学力の低い子、問題を抱えている子でも、気付きを3つ書いて持ってくることはできます。資料で調べたことは書けなくても、グラフのパッと見た感じは書けるのです。3つの気付きの中から、取り上げてほめられそうなものを1つ選び、それを板書させるといいわけです。
・1990年がいっきにふえている。(上土谷)
・へったりふえたりしてる(川上)
・1990年は生産台数が多い(上田)
・生産台数は、1990年が一番多い。(脇坂)
・日本は、生産はいっぱいしてるけど、輸出は生産にくらべてすくない(山南)
・かいだんの形になってる(多田)
・1995~2002までほとんどかわらない(馬越)→何でだろう?
・日本の輸出がふえている。(高子)
・1995年からは生産台数がかわらない。(真鍋)→何でだろう?
・昔は生産台数が少ないけど今では生産台数がふえている(六車)
・90年の次からへっている(山城)
一部の対応は省略しました。
山城くんの「90年の次からへっている」を最後に読ませたのは、この問題を中心問題として考えさせたかったからです。
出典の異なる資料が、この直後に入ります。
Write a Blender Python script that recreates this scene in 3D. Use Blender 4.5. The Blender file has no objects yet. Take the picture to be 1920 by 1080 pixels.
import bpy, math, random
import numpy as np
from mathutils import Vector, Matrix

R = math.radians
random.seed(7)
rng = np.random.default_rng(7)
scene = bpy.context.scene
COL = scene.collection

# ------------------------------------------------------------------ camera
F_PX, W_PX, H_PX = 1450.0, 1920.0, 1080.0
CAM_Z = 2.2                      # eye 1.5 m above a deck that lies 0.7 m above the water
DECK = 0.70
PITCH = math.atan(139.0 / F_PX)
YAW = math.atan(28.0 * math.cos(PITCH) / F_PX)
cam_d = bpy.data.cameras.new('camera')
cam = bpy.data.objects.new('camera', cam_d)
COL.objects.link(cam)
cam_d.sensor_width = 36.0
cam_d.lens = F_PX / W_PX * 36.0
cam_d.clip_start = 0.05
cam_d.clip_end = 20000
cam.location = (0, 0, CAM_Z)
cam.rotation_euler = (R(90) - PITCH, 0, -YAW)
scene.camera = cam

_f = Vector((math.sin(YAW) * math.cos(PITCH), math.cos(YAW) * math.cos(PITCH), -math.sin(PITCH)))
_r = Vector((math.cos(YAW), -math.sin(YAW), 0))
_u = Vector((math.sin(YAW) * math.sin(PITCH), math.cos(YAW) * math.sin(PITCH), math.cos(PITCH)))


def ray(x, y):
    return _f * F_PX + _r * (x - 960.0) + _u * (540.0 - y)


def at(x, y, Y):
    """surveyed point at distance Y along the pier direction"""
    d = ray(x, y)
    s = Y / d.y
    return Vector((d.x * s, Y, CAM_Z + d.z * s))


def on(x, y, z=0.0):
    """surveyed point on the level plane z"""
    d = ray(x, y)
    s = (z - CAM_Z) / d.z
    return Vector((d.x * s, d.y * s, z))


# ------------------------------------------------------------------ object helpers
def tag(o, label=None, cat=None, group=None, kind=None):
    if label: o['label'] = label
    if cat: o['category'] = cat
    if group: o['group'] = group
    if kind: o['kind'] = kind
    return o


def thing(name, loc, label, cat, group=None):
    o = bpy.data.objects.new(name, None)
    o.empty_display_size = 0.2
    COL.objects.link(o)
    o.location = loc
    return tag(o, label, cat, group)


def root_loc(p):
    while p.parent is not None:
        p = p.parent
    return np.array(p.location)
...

(黒板の左端の意見と右端の意見をパッと見て、最後に扱いたい方とは逆から読ませていくのです。)
9)「1990年から生産台数が減っているのはなぜだろう?」予想を言わせる。
10)車がハンマーで壊されている写真を見せ、アメリカで日本車を輸入しないぞ、ということが1990年代にあったことを語る。
11)そこで現地生産方式が採用されるようになったことも資料を見せながら話す。
12)板書:現地生産
13)「生産台数の中に、現地生産の分が含まれるのでしょうか。」を挙手で問う。
14)「証拠が資料集の中にあるから探してごらん。」(これは見つけられない。)
15)現地生産が増えているグラフを示し、現地生産が増えているのに、生産台数が増えていないのは、生産台数に現地生産が入ってないことになることを話す。
⑬~⑮は、子どものレベルが上がってないと、盛り上がらないようです。